▶ **INFORMATION SUPPLIED**
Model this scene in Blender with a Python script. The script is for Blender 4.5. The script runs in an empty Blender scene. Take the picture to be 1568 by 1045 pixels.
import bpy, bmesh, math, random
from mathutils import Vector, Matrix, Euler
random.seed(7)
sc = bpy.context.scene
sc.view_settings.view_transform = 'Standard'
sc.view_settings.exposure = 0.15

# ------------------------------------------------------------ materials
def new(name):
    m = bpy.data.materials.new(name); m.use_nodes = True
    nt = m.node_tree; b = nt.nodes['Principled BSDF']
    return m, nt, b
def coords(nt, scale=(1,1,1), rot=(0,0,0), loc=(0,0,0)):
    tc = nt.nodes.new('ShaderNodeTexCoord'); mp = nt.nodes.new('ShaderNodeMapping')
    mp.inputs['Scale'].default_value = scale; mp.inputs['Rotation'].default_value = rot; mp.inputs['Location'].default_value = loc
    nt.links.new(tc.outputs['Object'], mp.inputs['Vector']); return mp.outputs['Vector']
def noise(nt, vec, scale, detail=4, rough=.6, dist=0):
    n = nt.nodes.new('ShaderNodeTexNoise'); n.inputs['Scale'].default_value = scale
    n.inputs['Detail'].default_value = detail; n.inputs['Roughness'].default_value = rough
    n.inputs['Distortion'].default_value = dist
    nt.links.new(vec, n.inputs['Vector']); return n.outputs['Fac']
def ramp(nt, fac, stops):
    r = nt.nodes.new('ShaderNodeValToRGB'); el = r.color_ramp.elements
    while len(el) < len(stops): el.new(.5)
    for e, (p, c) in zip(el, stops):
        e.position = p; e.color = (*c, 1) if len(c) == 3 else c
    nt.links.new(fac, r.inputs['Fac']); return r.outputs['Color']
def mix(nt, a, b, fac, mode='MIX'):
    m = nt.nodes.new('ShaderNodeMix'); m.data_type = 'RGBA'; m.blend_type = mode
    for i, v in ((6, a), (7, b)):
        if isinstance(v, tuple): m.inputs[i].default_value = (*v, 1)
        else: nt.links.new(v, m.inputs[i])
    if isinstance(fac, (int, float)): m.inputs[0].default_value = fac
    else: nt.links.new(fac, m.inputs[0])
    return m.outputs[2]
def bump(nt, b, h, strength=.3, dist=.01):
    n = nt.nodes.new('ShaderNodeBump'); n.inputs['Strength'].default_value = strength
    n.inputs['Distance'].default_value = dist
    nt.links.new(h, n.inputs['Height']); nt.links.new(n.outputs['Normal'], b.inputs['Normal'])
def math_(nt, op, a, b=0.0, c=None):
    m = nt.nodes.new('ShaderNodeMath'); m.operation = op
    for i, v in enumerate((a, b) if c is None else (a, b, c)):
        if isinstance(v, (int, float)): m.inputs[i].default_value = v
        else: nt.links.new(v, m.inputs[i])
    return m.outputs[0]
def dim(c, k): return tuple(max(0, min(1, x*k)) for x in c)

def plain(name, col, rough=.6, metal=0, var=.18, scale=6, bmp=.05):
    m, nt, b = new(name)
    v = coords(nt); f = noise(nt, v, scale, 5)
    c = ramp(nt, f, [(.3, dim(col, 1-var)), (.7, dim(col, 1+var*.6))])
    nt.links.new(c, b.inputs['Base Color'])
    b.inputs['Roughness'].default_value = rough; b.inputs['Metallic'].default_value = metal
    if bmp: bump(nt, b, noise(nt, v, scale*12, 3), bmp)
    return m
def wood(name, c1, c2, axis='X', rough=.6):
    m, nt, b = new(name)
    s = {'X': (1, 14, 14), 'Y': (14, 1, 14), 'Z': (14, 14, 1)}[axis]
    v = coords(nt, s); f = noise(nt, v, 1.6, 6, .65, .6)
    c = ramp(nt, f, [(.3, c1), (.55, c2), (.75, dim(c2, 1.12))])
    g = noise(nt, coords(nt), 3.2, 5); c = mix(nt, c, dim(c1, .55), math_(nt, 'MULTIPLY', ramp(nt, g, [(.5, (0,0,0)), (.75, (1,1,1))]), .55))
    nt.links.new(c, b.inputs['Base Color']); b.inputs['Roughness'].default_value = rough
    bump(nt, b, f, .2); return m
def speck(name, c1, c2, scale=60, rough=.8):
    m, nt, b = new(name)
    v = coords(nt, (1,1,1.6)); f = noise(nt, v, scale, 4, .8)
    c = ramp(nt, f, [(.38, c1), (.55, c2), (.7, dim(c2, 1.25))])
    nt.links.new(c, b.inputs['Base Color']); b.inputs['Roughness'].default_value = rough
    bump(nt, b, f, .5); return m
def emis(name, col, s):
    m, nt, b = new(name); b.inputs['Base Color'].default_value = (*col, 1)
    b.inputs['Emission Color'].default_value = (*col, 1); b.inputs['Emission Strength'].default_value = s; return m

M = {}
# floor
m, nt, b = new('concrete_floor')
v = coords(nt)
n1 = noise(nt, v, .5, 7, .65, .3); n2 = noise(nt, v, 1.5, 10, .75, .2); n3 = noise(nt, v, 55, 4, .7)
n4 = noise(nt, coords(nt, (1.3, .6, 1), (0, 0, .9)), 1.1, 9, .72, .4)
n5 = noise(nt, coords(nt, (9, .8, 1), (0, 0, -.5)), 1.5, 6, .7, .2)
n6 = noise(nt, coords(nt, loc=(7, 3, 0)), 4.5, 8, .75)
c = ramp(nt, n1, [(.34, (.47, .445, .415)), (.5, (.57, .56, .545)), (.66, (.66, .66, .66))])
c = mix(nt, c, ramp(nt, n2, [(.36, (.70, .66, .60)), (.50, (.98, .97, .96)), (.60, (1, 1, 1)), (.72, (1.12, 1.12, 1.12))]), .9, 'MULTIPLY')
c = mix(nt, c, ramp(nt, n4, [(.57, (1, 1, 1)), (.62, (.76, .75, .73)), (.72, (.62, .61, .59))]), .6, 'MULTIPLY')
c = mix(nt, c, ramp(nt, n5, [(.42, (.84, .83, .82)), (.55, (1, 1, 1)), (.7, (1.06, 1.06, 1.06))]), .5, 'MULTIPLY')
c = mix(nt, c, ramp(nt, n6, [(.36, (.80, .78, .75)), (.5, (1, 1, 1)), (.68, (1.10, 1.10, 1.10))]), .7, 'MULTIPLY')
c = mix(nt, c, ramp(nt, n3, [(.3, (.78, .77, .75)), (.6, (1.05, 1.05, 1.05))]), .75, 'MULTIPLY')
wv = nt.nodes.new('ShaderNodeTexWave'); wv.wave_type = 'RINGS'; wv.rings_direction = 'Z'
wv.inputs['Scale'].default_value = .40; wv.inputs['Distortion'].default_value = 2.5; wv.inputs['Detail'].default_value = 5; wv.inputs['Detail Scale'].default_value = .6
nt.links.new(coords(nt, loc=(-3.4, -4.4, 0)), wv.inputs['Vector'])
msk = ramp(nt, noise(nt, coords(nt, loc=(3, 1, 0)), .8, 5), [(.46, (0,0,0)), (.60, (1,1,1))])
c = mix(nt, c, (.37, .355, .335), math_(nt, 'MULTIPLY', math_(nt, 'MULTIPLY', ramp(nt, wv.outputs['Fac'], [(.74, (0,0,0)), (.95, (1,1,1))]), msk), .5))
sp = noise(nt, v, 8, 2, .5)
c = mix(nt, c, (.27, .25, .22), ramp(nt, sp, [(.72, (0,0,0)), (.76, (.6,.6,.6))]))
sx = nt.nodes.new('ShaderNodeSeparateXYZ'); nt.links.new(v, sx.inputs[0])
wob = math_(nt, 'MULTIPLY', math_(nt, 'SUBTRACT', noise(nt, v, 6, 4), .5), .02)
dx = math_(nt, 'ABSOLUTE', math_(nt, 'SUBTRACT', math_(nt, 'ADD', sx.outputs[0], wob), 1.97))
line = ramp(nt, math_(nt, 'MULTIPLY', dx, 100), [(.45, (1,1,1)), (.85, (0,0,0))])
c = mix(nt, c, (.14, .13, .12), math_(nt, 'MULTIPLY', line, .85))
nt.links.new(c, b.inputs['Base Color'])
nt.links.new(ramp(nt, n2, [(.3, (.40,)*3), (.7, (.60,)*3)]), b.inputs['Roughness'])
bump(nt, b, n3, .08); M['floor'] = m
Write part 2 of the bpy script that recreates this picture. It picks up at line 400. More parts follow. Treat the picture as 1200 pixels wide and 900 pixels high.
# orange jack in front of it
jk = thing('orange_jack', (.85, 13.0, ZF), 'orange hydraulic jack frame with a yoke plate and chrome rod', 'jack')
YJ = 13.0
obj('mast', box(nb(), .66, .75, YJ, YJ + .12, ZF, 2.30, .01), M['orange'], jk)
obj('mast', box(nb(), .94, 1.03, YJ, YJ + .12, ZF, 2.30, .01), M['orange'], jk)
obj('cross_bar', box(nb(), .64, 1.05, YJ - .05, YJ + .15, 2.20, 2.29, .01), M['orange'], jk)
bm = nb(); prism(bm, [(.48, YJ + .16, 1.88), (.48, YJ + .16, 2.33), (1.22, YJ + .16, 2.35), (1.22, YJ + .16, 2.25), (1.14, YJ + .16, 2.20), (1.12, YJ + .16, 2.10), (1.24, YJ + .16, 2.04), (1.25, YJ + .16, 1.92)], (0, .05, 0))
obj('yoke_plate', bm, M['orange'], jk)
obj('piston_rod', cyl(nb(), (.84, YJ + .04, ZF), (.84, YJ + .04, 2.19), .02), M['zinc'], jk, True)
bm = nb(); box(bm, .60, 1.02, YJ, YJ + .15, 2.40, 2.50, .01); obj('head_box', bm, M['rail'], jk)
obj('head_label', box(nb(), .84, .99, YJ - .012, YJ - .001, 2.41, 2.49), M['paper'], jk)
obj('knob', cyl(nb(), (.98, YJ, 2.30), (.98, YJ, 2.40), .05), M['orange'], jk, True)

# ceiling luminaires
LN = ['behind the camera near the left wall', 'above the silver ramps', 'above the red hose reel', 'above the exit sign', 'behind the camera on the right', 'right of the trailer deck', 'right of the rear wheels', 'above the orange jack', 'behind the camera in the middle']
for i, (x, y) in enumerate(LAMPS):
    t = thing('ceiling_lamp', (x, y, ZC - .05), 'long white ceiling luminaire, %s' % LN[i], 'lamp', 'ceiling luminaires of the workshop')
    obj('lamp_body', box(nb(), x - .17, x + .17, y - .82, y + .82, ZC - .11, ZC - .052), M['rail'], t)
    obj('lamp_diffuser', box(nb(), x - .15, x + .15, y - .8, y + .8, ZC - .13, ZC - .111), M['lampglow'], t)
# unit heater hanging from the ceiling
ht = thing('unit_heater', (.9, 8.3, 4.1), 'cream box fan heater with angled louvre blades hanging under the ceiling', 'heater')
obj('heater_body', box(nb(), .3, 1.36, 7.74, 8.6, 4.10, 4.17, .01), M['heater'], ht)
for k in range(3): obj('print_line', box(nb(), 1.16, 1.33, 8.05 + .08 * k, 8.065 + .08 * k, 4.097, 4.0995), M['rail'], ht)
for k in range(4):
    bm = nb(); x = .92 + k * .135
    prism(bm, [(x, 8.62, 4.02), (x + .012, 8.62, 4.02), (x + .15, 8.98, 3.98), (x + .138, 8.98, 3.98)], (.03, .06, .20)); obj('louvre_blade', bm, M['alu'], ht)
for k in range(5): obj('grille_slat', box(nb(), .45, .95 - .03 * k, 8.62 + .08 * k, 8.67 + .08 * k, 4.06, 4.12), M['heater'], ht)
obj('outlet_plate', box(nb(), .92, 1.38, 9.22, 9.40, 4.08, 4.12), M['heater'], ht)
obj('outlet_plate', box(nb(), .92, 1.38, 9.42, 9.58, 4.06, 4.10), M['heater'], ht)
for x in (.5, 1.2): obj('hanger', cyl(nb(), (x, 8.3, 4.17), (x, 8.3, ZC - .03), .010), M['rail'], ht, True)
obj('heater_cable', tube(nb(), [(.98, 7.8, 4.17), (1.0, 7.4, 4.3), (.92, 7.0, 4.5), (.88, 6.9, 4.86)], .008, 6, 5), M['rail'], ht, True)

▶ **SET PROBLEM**
Copy, please, exactly the lines that start at the first line of the data and end at the line containing "sc.view_settings.exposure = 0.15", both kept and no others.

▶ **SOLVED PROBLEM**
Model this scene in Blender with a Python script. The script is for Blender 4.5. The script runs in an empty Blender scene. Take the picture to be 1568 by 1045 pixels.
import bpy, bmesh, math, random
from mathutils import Vector, Matrix, Euler
random.seed(7)
sc = bpy.context.scene
sc.view_settings.view_transform = 'Standard'
sc.view_settings.exposure = 0.15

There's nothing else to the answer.